The companies, led by R.J. Reynolds Tobacco Co., Lorillard Tobacco Co., said the warnings no longer simply convey facts to allow people to make a decision whether to smoke. They instead force them to put government anti-smoking advocacy more prominently on their packs than their own brands, the companies say. They want a judge to stop the labels.

“Never before in the United States have producers of a lawful product been required to use their own packaging and advertising to convey an emotionally-charged government message urging adult consumers to shun their products,” the companies wrote in the lawsuit filed in federal court in Washington, D.C.

The FDA refused to comment, saying the agency does not discuss pending litigation.
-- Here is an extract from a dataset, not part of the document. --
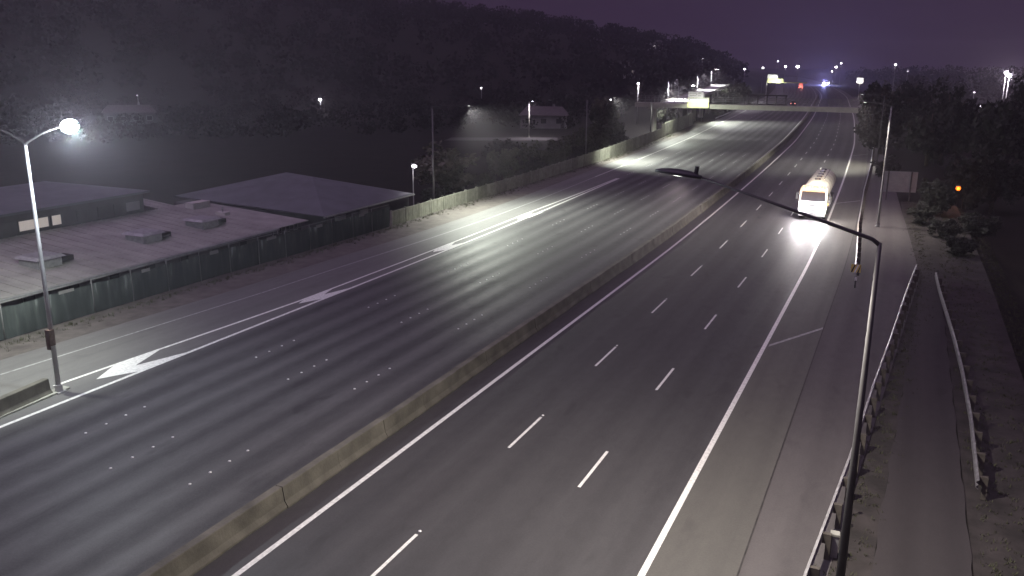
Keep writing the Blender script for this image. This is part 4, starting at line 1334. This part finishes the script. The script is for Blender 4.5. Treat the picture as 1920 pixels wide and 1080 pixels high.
for (x, y, z, sz, ln, hh, lb) in (
        (-220.7, 201.9, 3.2, .55, 'led_dim', 7, 'leftmost small far lamp over the dark houses'),
        (-179.0, 239.4, 1.5, 1.0, 'led_far', 7, 'bright far lamp with a halo above the dark hipped roof'),
        (-133.4, 268.0, 5.4, .55, 'led_mid', 7, 'small far lamp above the side street'),
        (-92.7, 284.6, 1.9, .5, 'led_mid', 5, 'small low lamp between the side street and the footbridge'),
        (-64.4, 220.0, 8.9, .55, 'led_far', 8, 'far lamp on a bright white post left of the footbridge'),
        (-107.0, 488.0, 16.2, .7, 'led_mid', 6, 'single lamp high on the hillside'),
        (-77.0, 448.0, 11.3, 1.0, 'led_mid', 8, 'paired far lamp above the lime sign, left one'),
        (-70.0, 460.0, 11.9, 1.0, 'led_mid', 8, 'paired far lamp above the lime sign, right one'),
        (-62.0, 540.0, 12.6, .9, 'led_mid', 9, 'small far lamp over the lime sign'),
        (-61.0, 446.0, 15.1, .6, 'led_mid', 10, 'highest small lamp above the lime sign'),
        (-57.3, 446.0, 12.7, 1.1, 'led_far', 9, 'far lamp right of the lime sign, first of two bright ones'),
        (-51.8, 447.0, 12.7, 1.5, 'led_far', 9, 'far lamp right of the lime sign, second of two bright ones'),
        (-42.0, 548.0, 12.3, 1.3, 'led_far', 10, 'far lamp above the police car'),
        (-39.4, 548.0, 14.4, .9, 'led_mid', 11, 'higher small lamp above the police car'),
        (-44.0, 548.0, 9.8, .9, 'led_mid', 8, 'low lamp just over the police car roof'),
        (-7.0, 370.0, 14.0, .8, 'led_mid', 14, 'lamp on the right skyline above the black trees'),
        (-2.6, 390.0, 11.4, .6, 'led_dim', 11, 'faint lamp right of the skyline lamp'),
        (24.7, 299.0, 11.9, 1.1, 'led_far', 14, 'bright floodlight at the right edge, upper one'),
        (25.6, 299.0, 11.0, 1.2, 'led_far', 14, 'bright floodlight at the right edge, lower one'),
        (13.2, 232.0, 7.9, .5, 'led_dim', 9, 'faint lamp among the right black trees'),
        (12.4, 195.0, 6.2, .9, 'led_dim', 8, 'pale glowing yard lamp low among the right black trees')):
    zg = ground_z(x, y)
    t = empty('street_lamp', (x, y, zg), 0, lb, 'street lamp', LD)
    hp = z - zg
    mb = MB(); mb.tube([(0, .15, 0), (0, .15, hp)], [.12, .07], 8); mb.build('pole', M['pole'], t, True)
    mb = MB(); mb.box((0, .1, hp + sz * .42), (sz * 1.0, sz * .7, sz * .2)); mb.build('lamp_head', M['head'], t)
    mb = MB(); mb.ell((0, 0, hp), (sz * .5, sz * .42, sz * .34), 10, 8); mb.build('lens', M[ln], t, True)
    if 'halo' in lb:
        light(t, 'POINT', (0, -.8, hp - .3), 1500, (.97, .9, 1.0), shadow_soft_size=.3)
    if 'floodlight' in lb:
        light(t, 'POINT', (0, -1.2, hp - .3), 5000, (1, .9, 1.0), shadow_soft_size=.3)
    if 'white post' in lb:
        light(t, 'SPOT', (.0, -.5, hp - .2), 2200, (1, .95, 1), spot_size=rad(150), spot_blend=.5, shadow_soft_size=.2)

yl = empty('yard_lamp', (5.4, 99.0, ground_z(5.4, 99)), 0, 'orange sodium lamp glowing below the black trees at the right', 'lamp')
hp = 1.85 - ground_z(5.4, 99)
mb = MB(); mb.tube([(0, .12, 0), (0, .12, hp)], [.07, .05], 8); mb.build('pole', M['darkpole'], yl)
mb = MB(); mb.box((0, .1, hp + .26), (.5, .5, .1), taper=.6); mb.build('lamp_head', M['head'], yl)
mb = MB(); mb.ell((0, 0, hp), (.24, .22, .24), 12, 8); mb.build('lens', M['sodium'], yl, True)
light(yl, 'POINT', (0, -.4, hp), 90, (1.0, .45, .08), shadow_soft_size=.15)
sl = empty('security_lamp', (-45.0, 74.9, -1.2), 0, 'bright security lamp on a short post at the left of the tan tree', 'lamp')
mb = MB(); mb.tube([(0, 0, 0), (0, 0, 4.9)], [.07, .05], 8); mb.build('pole', M['pole'], sl)
mb = MB(); mb.tube([(0, 0, 4.9), (.35, -.3, 5.15)], .035, 8); mb.build('arm', M['pole'], sl)
mb = MB(); mb.box((.42, -.36, 5.32), (.5, .4, .14)); mb.build('lamp_head', M['head'], sl)
mb = MB(); mb.ell((.42, -.42, 5.15), (.25, .2, .14), 12, 8); mb.build('lens', M['led_far'], sl, True)
light(sl, 'POINT', (.5, -.8, 5.2), 110, (1, .97, 1), shadow_soft_size=.15)

# ------------------------------------------------------------------ haze
mb = MB()
mb.box((0, 1200, 31), (3200, 2900, 84))
hz_m = bpy.data.materials.new('night_haze')
hz_m.use_nodes = True
n, l = hz_m.node_tree.nodes, hz_m.node_tree.links
n.remove(n['Principled BSDF'])
pv = n.new('ShaderNodeVolumePrincipled')
pv.inputs['Color'].default_value = (.95, .86, 1.0, 1)
pv.inputs['Density'].default_value = HAZE
pv.inputs['Anisotropy'].default_value = 0.6
l.new(pv.outputs[0], n['Material Output'].inputs['Volume'])
tag(mb.build('haze', hz_m), 'thin purple night haze over the whole scene', 'haze', kind='stuff')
But when she announced the new labels in June, Health and Human Services Secretary Kathleen Sebelius called them frank and honest warnings about the dangers of smoking.

The FDA approved nine new warnings to rotate on cigarette packs. They’ll be printed on the entire top half, front and back, of the packaging. The new warnings also must constitute 20 percent of any cigarette advertising. They also all include a number for a stop-smoking hotline.

The lawsuit said the images were manipulated to be especially emotional.

Also joining the suit are Commonwealth Brands Inc., Liggett Group LLC and Santa Fe Natural Tobacco Co. Inc. Altria Group Inc., parent of Philip Morris USA, is not a part of the suit.